Gold prices and the U.S. dollar, however, don't have a perfect inverse correlation. As the European sovereign debt crisis ballooned throughout 2010, investors fled into both gold and the U.S. dollar as a safe-haven asset.

Over the past two years, as the chart indicates, there have been times when gold prices have made new highs despite dollar strength, so for some analysts a stronger yuan leading to higher gold prices is not necessarily a foregone conclusion.

A stronger yuan also means that Chinese goods will cost more to sell in other countries. This shift could hurt overseas sales and stifle the disposable income of the fledging middle class, which is made up of typically strong gold jewelry consumers. Currently China's per capita gold consumption level lags behind most other major gold buying countries.

Many analysts believe that gold consumption per capita will grow as the Chinese middle class keeps buying gold jewelry as gifts for holidays, weddings and celebrations. Any crimp in their disposal income could curb demand and weigh on prices.

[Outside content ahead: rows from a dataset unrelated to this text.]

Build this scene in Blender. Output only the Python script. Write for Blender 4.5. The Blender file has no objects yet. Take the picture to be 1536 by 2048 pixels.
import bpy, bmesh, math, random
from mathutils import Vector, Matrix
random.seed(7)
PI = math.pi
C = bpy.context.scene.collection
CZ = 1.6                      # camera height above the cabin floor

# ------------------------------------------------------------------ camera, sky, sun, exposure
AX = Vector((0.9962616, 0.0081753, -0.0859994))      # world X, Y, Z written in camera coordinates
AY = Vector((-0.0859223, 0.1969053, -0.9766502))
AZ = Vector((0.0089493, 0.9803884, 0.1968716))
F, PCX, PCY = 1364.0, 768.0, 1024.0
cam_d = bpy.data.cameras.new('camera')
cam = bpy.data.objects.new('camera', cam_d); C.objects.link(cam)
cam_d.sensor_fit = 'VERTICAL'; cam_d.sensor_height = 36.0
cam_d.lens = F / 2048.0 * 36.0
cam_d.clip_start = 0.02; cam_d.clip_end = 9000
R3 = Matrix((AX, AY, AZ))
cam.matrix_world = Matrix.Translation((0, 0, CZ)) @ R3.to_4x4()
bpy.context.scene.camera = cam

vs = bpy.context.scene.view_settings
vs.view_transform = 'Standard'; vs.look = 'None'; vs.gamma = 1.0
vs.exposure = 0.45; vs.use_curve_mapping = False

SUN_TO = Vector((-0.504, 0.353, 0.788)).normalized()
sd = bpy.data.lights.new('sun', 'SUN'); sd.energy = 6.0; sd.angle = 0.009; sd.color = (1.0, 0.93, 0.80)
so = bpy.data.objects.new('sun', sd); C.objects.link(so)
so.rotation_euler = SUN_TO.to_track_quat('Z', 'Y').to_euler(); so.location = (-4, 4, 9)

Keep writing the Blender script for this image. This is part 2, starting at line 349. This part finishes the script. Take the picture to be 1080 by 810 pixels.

For the short term, most analysts expect gold prices to stay volatile. Gold settled at a record level Friday of $1,258.30 an ounce and rose 2.3% last week. The popular gold exchange-traded fund, SPDR Gold Shares ( GLD), added 1.83 tons to a record of 1,307.96 as investors loaded up on the precious metal. Higher prices can trigger profit taking but on the flip side headline risk could boost demand for gold as a safe haven asset.

A supporting factor for higher gold prices was also a report from the World Gold Council that Saudi Arabia increased its gold holdings by 125% to 322.9 tons from the first quarter of 2008 to the first quarter of 2010.

The shift is being attributed to a host of reasons from an accounting error to a shift in asset diversification. Based on these figures, Saudi Arabia's gold holdings still account for just 3.5% of the country's total gold reserves, as compared to the U.S. which has 74%. Saudi Arabia's reallocation illustrates the shift of central banks from being net sellers of gold into net buyers.

Waiting in the wings is the release of the EU nations' bank stress tests in July. Any bad news could spook already jittery investors and trigger another flight to safety into gold.